### Your goal
Copy verbatim the material from its first line to the line that holds "COL = scene.collection", including that line.

- - -

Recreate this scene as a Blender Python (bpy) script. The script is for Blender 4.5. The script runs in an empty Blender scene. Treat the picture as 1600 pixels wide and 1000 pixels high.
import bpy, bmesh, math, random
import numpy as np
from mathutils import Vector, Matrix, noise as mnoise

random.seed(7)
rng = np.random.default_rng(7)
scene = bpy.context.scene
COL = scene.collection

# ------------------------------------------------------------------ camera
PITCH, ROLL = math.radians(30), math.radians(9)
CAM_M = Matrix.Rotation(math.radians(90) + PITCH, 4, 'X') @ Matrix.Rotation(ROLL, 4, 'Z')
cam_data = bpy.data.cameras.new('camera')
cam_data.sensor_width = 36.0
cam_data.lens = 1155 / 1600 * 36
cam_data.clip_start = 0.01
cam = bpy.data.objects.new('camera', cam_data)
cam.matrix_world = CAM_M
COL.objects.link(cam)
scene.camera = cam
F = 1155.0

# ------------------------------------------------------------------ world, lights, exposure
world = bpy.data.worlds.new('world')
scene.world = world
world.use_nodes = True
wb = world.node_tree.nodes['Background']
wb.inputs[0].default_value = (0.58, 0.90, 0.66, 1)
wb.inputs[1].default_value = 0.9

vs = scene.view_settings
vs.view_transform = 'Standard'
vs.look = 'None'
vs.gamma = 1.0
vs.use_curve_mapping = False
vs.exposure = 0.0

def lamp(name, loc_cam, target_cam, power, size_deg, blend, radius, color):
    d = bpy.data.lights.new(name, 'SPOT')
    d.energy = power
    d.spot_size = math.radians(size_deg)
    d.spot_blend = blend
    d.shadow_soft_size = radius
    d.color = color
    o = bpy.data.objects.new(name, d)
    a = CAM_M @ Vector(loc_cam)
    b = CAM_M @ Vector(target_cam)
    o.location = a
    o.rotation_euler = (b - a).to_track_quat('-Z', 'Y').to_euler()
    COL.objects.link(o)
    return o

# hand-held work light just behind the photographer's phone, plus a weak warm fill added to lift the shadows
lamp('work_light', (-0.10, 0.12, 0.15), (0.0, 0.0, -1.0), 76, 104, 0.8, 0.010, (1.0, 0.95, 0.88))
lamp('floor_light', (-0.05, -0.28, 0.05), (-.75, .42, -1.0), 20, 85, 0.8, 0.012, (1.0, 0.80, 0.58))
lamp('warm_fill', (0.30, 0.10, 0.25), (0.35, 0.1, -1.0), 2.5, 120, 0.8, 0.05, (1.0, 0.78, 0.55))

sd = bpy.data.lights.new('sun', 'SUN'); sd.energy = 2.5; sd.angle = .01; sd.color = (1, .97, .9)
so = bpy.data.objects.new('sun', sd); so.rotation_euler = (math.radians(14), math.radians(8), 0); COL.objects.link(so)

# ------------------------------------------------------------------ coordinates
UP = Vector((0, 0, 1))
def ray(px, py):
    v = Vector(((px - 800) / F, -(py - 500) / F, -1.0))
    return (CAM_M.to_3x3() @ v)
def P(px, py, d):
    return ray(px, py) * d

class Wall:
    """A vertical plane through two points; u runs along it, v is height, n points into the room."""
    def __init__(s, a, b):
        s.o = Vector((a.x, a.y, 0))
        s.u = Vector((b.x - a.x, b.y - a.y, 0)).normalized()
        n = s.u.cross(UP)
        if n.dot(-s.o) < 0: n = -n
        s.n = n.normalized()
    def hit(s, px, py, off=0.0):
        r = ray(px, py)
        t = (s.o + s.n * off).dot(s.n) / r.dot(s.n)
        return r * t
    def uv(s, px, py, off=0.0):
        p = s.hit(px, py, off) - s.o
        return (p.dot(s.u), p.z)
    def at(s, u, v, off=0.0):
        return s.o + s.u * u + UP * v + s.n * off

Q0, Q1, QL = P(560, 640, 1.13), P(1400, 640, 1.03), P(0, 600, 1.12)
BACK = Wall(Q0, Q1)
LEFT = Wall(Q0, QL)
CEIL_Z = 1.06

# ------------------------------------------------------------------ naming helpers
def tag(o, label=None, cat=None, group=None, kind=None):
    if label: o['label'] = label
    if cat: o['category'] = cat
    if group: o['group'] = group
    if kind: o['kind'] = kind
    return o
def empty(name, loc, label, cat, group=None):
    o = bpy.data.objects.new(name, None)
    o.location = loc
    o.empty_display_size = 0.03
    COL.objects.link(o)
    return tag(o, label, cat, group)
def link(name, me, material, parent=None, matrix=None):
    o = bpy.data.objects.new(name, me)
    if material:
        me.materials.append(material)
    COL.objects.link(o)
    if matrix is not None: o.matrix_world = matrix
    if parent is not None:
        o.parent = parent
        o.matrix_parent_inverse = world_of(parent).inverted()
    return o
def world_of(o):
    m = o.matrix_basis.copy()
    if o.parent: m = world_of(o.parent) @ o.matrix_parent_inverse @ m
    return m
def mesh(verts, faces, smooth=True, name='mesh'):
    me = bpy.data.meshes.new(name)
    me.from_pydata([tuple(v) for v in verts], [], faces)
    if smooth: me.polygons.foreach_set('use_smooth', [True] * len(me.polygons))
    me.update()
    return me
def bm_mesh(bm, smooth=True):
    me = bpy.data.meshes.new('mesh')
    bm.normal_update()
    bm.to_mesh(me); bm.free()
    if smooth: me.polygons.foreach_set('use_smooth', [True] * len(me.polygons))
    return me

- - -

### Answer to this task
Recreate this scene as a Blender Python (bpy) script. The script is for Blender 4.5. The script runs in an empty Blender scene. Treat the picture as 1600 pixels wide and 1000 pixels high.
import bpy, bmesh, math, random
import numpy as np
from mathutils import Vector, Matrix, noise as mnoise

random.seed(7)
rng = np.random.default_rng(7)
scene = bpy.context.scene
COL = scene.collection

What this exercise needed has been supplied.